Le juge conclut que le demandeur a contrevenu à ses obligations de collaboration, de transparence et de franchise et que la défenderesse était fondée de refuser de l’indemniser sur cette base. Alors qu’il savait que les rôles joués par sa mère et sa compagnie étaient au cœur de l’enquête de la défenderesse, le demandeur a omis de donner des informations qu’il connaissait et qui étaient pertinentes pour l’analyse du dossier. 

Le juge rappelle qu’un assuré a l’obligation de collaborer avec l’assureur en lui fournissant les informations, lorsque nécessaire, permettant d’établir les circonstances entourant l’acquisition du bien assuré. Bien que le demandeur ait donné plusieurs informations à la défenderesse, il a néanmoins été réticent à fournir tous les éléments pertinents et a même fait des affirmations qu’il savait fausses. 

Le juge estime que le comportement délibéré du demandeur équivaut à de la mauvaise foi. Il est également d’avis que son manque de collaboration a causé un préjudice à la défenderesse, cette dernière n’ayant pas été en mesure de déterminer si son assuré avait un véritable intérêt d’assurance. Ainsi, les agissements du demandeur ont entraîné la déchéance de son droit à l’indemnité d’assurance. 

Le juge Bachand refuse par ailleurs d’octroyer au demandeur les sommes qu’il réclame à titre de dommages. Il considère que la défenderesse n’a pas agi de mauvaise foi dans le traitement de sa réclamation. Bien qu’il soit d’avis que l’enquête de la défenderesse a été « inhabituellement longue et complexe », il considère que les faits propres au dossier justifient un tel délai. 

* * *

Cette décision confirme le droit d’un assureur de refuser d’indemniser son assuré lorsque celui-ci a fait preuve de mauvaise foi et a fait des déclarations qu’il savait fausses. 

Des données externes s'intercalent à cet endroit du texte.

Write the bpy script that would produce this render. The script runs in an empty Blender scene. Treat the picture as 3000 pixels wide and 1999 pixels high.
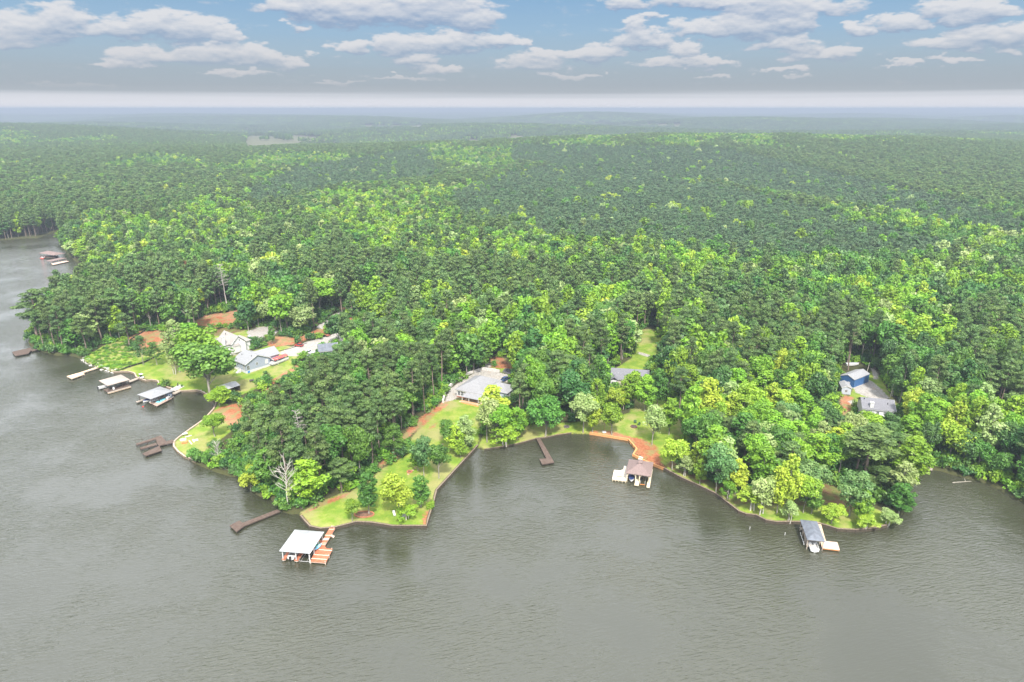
import bpy, math, random
import numpy as np
from mathutils import Vector, Matrix
random.seed(7); rng = np.random.default_rng(11)
sc = bpy.context.scene
COL = sc.collection
# ------------------------------------------------------------------ camera
H = 112.0; F = 2000.0
PITCH = math.atan((999.5 - 318) / F); SP, CP = math.sin(PITCH), math.cos(PITCH)
cam = bpy.data.cameras.new("camera"); cam.sensor_width = 36; cam.lens = 36 * F / 3000
cam.clip_start = 1; cam.clip_end = 90000
camo = bpy.data.objects.new("camera", cam); COL.objects.link(camo)
camo.location = (0, 0, H); camo.rotation_euler = (math.pi / 2 - PITCH, 0, 0)
sc.camera = camo
# ------------------------------------------------------------------ sky, sun, exposure
SUN_EL, SUN_AZ = math.radians(52), math.radians(172)      # azimuth clockwise from +Y
SKY_DECK = 2.45      # radiance of the bright high cloud deck overhead
def noise2(h, w, cell_y, cell_x, seed, octaves=5, gain=.55):
    r = np.random.default_rng(seed); out = np.zeros((h, w)); a = 1; tot = 0
    for o in range(octaves):
        gy, gx = max(2, int(h / cell_y) + 2), max(2, int(w / cell_x) + 2)
        g = r.random((gy, gx))
        yy = np.arange(h) / cell_y; xx = np.arange(w) / cell_x
        yi = yy.astype(int); xi = xx.astype(int); fy = (yy - yi)[:, None]; fx = (xx - xi)[None]
        fy = fy * fy * (3 - 2 * fy); fx = fx * fx * (3 - 2 * fx)
        yi = np.minimum(yi, gy - 2); xi = np.minimum(xi, gx - 2)
        A = g[yi][:, xi]; B = g[yi][:, xi + 1]; C = g[yi + 1][:, xi]; D = g[yi + 1][:, xi + 1]
        out += a * ((A * (1 - fx) + B * fx) * (1 - fy) + (C * (1 - fx) + D * fx) * fy); tot += a
        a *= gain; cell_y = max(1.01, cell_y / 2); cell_x = max(1.01, cell_x / 2)
    return out / tot
def lin(c):
    c = np.asarray(c, float) / 255.
    return np.where(c <= .04045, c / 12.92, ((c + .055) / 1.055) ** 2.4)
CLOUDS = [(70,85,150,62),(180,65,90,60),(25,125,110,26),(330,92,110,45),(440,75,130,48),(560,90,120,45),(650,108,60,30),
 (430,170,150,32),(600,160,150,36),(740,172,110,38),(850,185,60,26),(360,196,90,18),(900,15,160,42),(1050,38,230,58),(1250,30,200,66),(1380,62,90,42),
 (860,84,50,18),(1030,140,70,26),(1190,135,100,36),(1310,128,110,36),(1450,122,100,28),(1510,130,50,14),(1230,180,80,24),(1285,205,60,14),
 (1560,190,110,34),(1590,170,70,26),(1720,165,100,26),(1770,158,90,34),(1860,92,70,38),(1890,120,100,32),(1840,8,80,26),(1850,55,50,16),(1925,52,50,14),
 (2100,5,200,28),(2300,25,230,42),(2060,92,110,32),(2200,78,160,44),(2330,70,90,34),(2000,155,60,26),(1960,190,120,18),(2090,188,90,15),
 (2300,132,100,30),(2400,162,130,24),(2480,160,60,18),(2520,87,50,22),(2620,72,90,30),(2800,40,130,44),(2910,28,100,32),(2780,66,50,15),
 (2770,132,140,28),(2900,108,140,38),(2990,104,60,34),(2790,182,80,12),(2960,150,60,16),(2300,208,80,11),(2350,228,60,9),(2100,224,70,8),
 (700,216,120,10),(1000,240,90,7),(1650,222,90,8),(1200,232,110,7),(200,248,150,7),(2650,190,60,9)]
def sky_image():
    w, h = 3072, 576
    az = np.radians(np.linspace(-60, 60, w))[None, :].repeat(h, 0)
    el = np.radians(np.linspace(-1, 15, h))[:, None].repeat(w, 1)
    x, y, z = np.cos(el) * np.sin(az), np.cos(el) * np.cos(az), np.sin(el)
    f = y * CP - z * SP; f = np.maximum(f, .05)
    px = 1500 + F * x / f; py = 999.5 - F * (y * SP + z * CP) / f
    n1 = noise2(h, w, 26, 46, 3, 6, .6) - .5; n2 = noise2(h, w, 22, 50, 4, 6, .6) - .5
    qx = px + n1 * 150; qy = py + n2 * 60
    A = np.zeros((h, w)); S = np.zeros((h, w)) + 1e-6; B = np.zeros((h, w))
    for cx, cy, rx, ry in CLOUDS:
        dx = (qx - cx) / rx; dy = (qy - cy) / ry
        dy = np.where(dy > 0, dy * 1.25, dy * .85)
        m = np.maximum(0, 1.25 - dx * dx - dy * dy)
        A = np.maximum(A, m); B += m * (-dy); S += m
    # more clouds outside the frame, above and to the sides
    out = noise2(h, w, 60, 150, 9, 6, .58) - .5
    side = np.clip((np.abs(px - 1500) - 1500) / 120, 0, 1) + np.clip(-py / 60, 0, 1)
    A = np.maximum(A, np.clip(side, 0, 1) * np.clip(out * 6 - .15, 0, 1.1))
    n3 = noise2(h, w, 12, 26, 14, 5, .62) - .5; d = A * 1.05 + n3 * 1.15 - .08
    up = np.roll(d, -9, 0); up2 = np.roll(d, -22, 0)
    alpha = np.clip((d - .02) / .66, 0, 1); alpha = alpha * alpha * (3 - 2 * alpha)
    lit = np.clip(.5 + .36 * (d - up) + .28 * (d - up2) + .38 * np.clip(B / S, -1, 1) + n2 * .5, 0, 1)[..., None]
    e = np.degrees(el)[..., None]
    def ramp(stops):
        ks = [s[0] for s in stops]; cs = np.array([lin(s[1]) for s in stops])
        return np.stack([np.interp(e[..., 0], ks, cs[:, k]) for k in range(3)], -1)
    wob = (noise2(h, w, 8, 400, 5, 3, .5)[..., None] - .5) * .35
    e = e + wob
    sky = ramp([(-1, (226, 226, 231)), (.2, (230, 230, 236)), (.75, (220, 222, 229)), (.98, (204, 209, 217)), (1.25, (178, 186, 194)), (1.6, (172, 182, 191)), (2.6, (170, 184, 195)),
                (4, (167, 189, 206)), (5.6, (157, 188, 214)), (8, (141, 179, 214)), (15, (125, 165, 208))])
    base = ramp([(-1, (200, 205, 210)), (1.5, (176, 186, 194)), (4, (160, 178, 200)), (8, (142, 166, 200)), (15, (150, 170, 200))])
    top = ramp([(-1, (225, 225, 228)), (1.5, (196, 198, 204)), (3, (214, 214, 218)), (5, (226, 226, 229)), (15, (234, 234, 236))])
    cl = base * (1 - lit) + top * lit
    fade = np.clip((e - 1.1) / 1.5, 0, 1)[..., 0]
    a = (alpha * (.3 + .6 * fade) * np.clip((e[..., 0] - 1.2) / .6, 0, 1))[..., None]
    rgb = sky * (1 - a) + cl * a
    rgb = rgb * .765
    img = bpy.data.images.new("cloud_bank", w, h, float_buffer=True, is_data=True)
    buf = np.ones((h, w, 4), np.float32); buf[..., :3] = rgb
    img.pixels.foreach_set(buf.ravel()); img.update(); img.pack()
    return img
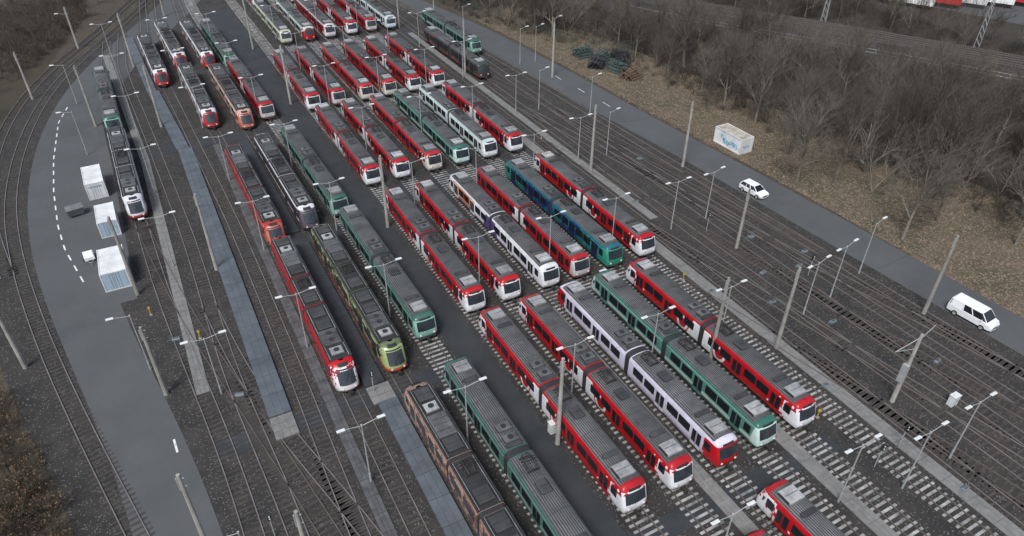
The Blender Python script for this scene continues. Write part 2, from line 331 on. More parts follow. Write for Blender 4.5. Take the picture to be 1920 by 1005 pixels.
def panto_mesh():
    mb=MB(); r=.035
    for x in(-.55,.55): mb.rod((x,-.8,.12),(x,.8,.12),.055)
    for y in(-.8,.8): mb.rod((-.6,y,.12),(.6,y,.12),.055)
    for x in(-.5,.5):
        for y in(-.7,.7): mb.rod((x,y,-.1),(x,y,.12),.08,None,6,1)
        mb.rod((x,-.7,.16),(x*.6,.9,.42),r); mb.rod((x*.6,.9,.42),(x*.8,-.1,.72),r)
        mb.rod((x,.7,.16),(x*.6,-.9,.40),r); mb.rod((x*.6,-.9,.40),(x*.8,.1,.70),r)
    for y in(-.15,.15):
        mb.rod((-.62,y,.74),(.62,y,.74),.045); mb.rod((-.62,y,.74),(-.85,y,.60),.04); mb.rod((.62,y,.74),(.85,y,.60),.04)
    mb.rod((-.3,.9,.42),(.3,.9,.42),r); mb.rod((-.3,-.9,.40),(.3,-.9,.40),r)
    return mb.mesh('pantograph',[m_copper,m_insul])
panto=panto_mesh()
def hl_mesh():
    mb=MB(); mb.rod((0,0,0),(0,-.04,0),.12,.11,12,0); mb.rod((.30,.03,0),(.30,-.01,0),.08,.08,10,1); return mb.mesh('headlight',[m_light,m_rlight])
hlm=hl_mesh()
def coup_mesh():
    mb=MB(); mb.box(-.14,.14,-.5,.1,.48,.68,0,.03); mb.box(-.22,.22,-.62,-.46,.42,.74,0,.03); return mb.mesh('coupler',[m_under])
coup=coup_mesh()
def wiper_mesh(K):
    mb=MB(); a=cap(K,-1,-.15,1.6,.04); b=cap(K,-1,.35,2.25,.05); mb.rod(a,b,.018); return mb.mesh('wiper',[m_black])
def under_mesh(K):
    mb=MB(); 
    for a,b in((-11.6,-7.6),(-6.6,-2.2),(2.2,6.6),(7.6,11.6)): mb.box(-1.15,1.15,a,b,.34,.66,0,.04)
    mb.box(-1.0,1.0,-12.9,12.9,.5,.64,0); return mb.mesh('underframe',[m_under])
underB=under_mesh(KB)
def mirror_mesh():
    mb=MB(); mb.rod((0,0,0),(.18,-.12,.02),.02); mb.box(.12,.26,-.2,-.12,-.22,.16,0,.02); return mb.mesh('mirror',[m_black])
mirr=mirror_mesh()
TPL={}
def template(kind,liv):
    if (kind,liv) in TPL: return TPL[(kind,liv)]
    K=KB if kind=='B' else KL; L=LIV[liv]; parts=[]; A=lambda *a:parts.append(a)
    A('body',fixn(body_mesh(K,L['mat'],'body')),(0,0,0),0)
    key='_'+kind
    if key not in TPL:
        T={}
        T['ws']=patch(K,-1,-.93,.93,1.62 if kind=='B' else 1.25,2.76 if kind=='B' else 2.75,.012,m_wind,'windscreen')
        T['dd']=patch(K,-1,-.6,.6,2.88,3.08,.014,m_black,'destination_display',8,3)
        T['wp']=wiper_mesh(K)
        T['bp']=patch(K,-1,-.97,.97,.62 if kind=='B' else .3,.82 if kind=='B' else .44,.02,m_bump,'bumper',10,2)
        TPL[key]=T
    T=TPL[key]
    for r in(0,math.pi):
        A('windscreen',T['ws'],(0,0,0),r); A('destination_display',T['dd'],(0,0,0),r); A('wiper',T['wp'],(0,0,0),r); A('bumper',T['bp'],(0,0,0),r)
        s=-1 if r==0 else 1; zz=1.15 if kind=='B' else .85
        for u in(-.72,.72):
            p=cap(K,s,u,zz,.0); A('headlight',hlm,(p[0],p[1],zz),r)
        A('coupler',coup,(0,s*K['Lh'],0 if kind=='B' else -.12),r)
        for sx in(-1,1): A('mirror',mirr,(sx*1.22,s*(K['Lh']-1.0),2.3),0 if sx>0 else math.pi)
    if kind=='B':
        dm=door_mesh(1.35,.72,2.72,L['dmat'],'door')
        for sx in(1,-1):
            r=0 if sx>0 else math.pi
            for s in(1,-1):
                for y in(9.2,7.45,3.85,2.0): A('window',win16,(sx*1.322,s*y,2.12),r)
                A('window',win08,(sx*1.312,s*12.45,2.12),r)
                for y in(11.0,5.6): A('door',dm,(sx*1.322,s*y,0),r)
        A('bellows',bellB,(0,0,0),0); A('roof_cover',rcB,(0,0,0),0); A('underframe',underB,(0,0,0),0)
        for y in(-10,0,10): A('bogie',bogie,(0,y,0),0)
        for s in(1,-1): A('roof_box',bx_ac,(0,s*11.8,3.36),0); A('roof_box',bx_f,(0,s*9.9,3.38),0)
        A('roof_box',bx_ac2,(0,1.5,3.38),0); A('roof_box',bx_ac2,(0,2.9,3.38),0); A('roof_box',bx_d,(0,-4.4,3.38),0); A('roof_box',bx_f,(0,.8,3.38),0)
        A('pantograph',panto,(0,-1.9,3.5),0)
    else:
        dm=door_mesh(1.4,.38,2.62,L['dmat'],'door')
        for sx in(1,-1):
            r=0 if sx>0 else math.pi
            for s in(1,-1):
                A('window',win20,(sx*1.322,s*9.15,2.0),r); A('window',win16,(sx*1.322,s*4.75,2.0),r)
                A('window',win08,(sx*1.318,s*12.55,2.0),r)
                for y in(11.2,6.6): A('door',dm,(sx*1.322,s*y,0),r)
                A('window',win20,(sx*1.322,s*1.3,2.0),r)
        for y in K['joints']: A('bellows',bellL,(0,y,0),0)
        A('roof_cover',rcL,(0,0,0),0)
        for y in(-10.8,0,10.8): A('bogie',bogie,(0,y,0),0)
        for y,bm in((-11.4,bx_e),(-9.2,bx_a),(-6.8,bx_b),(-4.5,bx_b),(-1.5,bx_b),(4.6,bx_b),(7.0,bx_c),(9.6,bx_e),(11.3,bx_b)): A('roof_box',bm,(0,y,3.2),0)
        A('pantograph',panto,(0,1.5,3.35),0)
    TPL[(kind,liv)]=parts; return parts
RAILZ=.14
def tram(kind,liv,xf,yf,xr,yr,extra):
    ang=-math.atan2(xr-xf,yr-yf); d=Vector((xr-xf,yr-yf)).normalized(); Lh=14.0 if kind=='B' else 14.5
    c=(xf+d.x*Lh,yf+d.y*Lh,RAILZ)
    e=obj('tram',None,loc=c,rz=ang,label=(LIV[liv]['title']+' '+extra),category='tram',group='trams parked in the depot'); e.empty_display_size=1
    for n,me,l,r in template(kind,liv): obj(n,me,e,l,r)
A=[('red',27.2),('red',32.3),('lilac',37.5),('teal',42.3),('red',47.4)]
for i,(l,x) in enumerate(A): tram('B',l,x,27.7,x-.1,55.7,'beside asphalt lane' if i==0 else 'on concrete sleeper track')
for i,(l,x) in enumerate([('red',27.0),('red',31.7),('purple',37.1),('redblack',41.5),('blue',46.5),('red',51.6)]): tram('B',l,x,58.3,x+.0,86.3,'in close parked row')
for i,(l,x) in enumerate([('red',26.5),('red',31.2),('redcream',36.5),('teal',41.2),('whitegreen',46.2),('red',50.9)]): tram('B',l,x,92.6,x,120.6,'beside a cross path')
for i,(l,x) in enumerate([('red',26.3),('redblack',31.0),('redcream',36.4),('redcream',41.0),('red',46.0),('red',51.0)]): tram('B',l,x,124.4,x,152.4,'beside overhead line mast' if i==0 else 'in a close parked row')
for i,(l,x) in enumerate([('cream',30.8),('redgreen',36.0),('red2',40.8),('red',46.0),('redblack',50.7),('whiteblue',55.5)]): tram('B',l,x,163.5,x,191.5,'beside a wide cross path')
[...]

La Cour d’appel a déjà affirmé qu’ « [i]l n’appartient pas à l’assuré de décider si une déclaration de sa part est nécessaire, ni de choisir la façon dont l’assureur mènera son enquête. »4 Ainsi, pour éviter les conséquences fâcheuses reliées à la déchéance de son droit à l’indemnisation, l’assuré a tout intérêt à dévoiler ce qu’il sait et à répondre le plus honnêtement possible aux questions de l’assureur, d’autant plus que le contrat d’assurance exige la plus haute bonne foi des parties.


1 Art. 2471 al. 1 du Code civil du Québec :
« À la demande de l’assureur, l’assuré doit, le plus tôt possible, faire connaître à l’assureur toutes les circonstances entourant le sinistre, y compris sa cause probable, la nature et l’étendue des dommages, l’emplacement du bien, les droits des tiers et les assurances concurrentes; il doit aussi lui fournir les pièces justificatives et attester, sous serment, la véracité des renseignements fournis. »
2 Art. 2472 al. 1 du Code civil du Québec :

« Toute déclaration mensongère entraîne pour son auteur la déchéance de son droit à l’indemnisation à l’égard du risque auquel se rattache ladite déclaration. »
3 2018 QCCS 3171.

4 Intact Assurances inc. c. 9221-2133 Québec inc. (Centre Mécatech), 2015 QCCA 916, par. 17.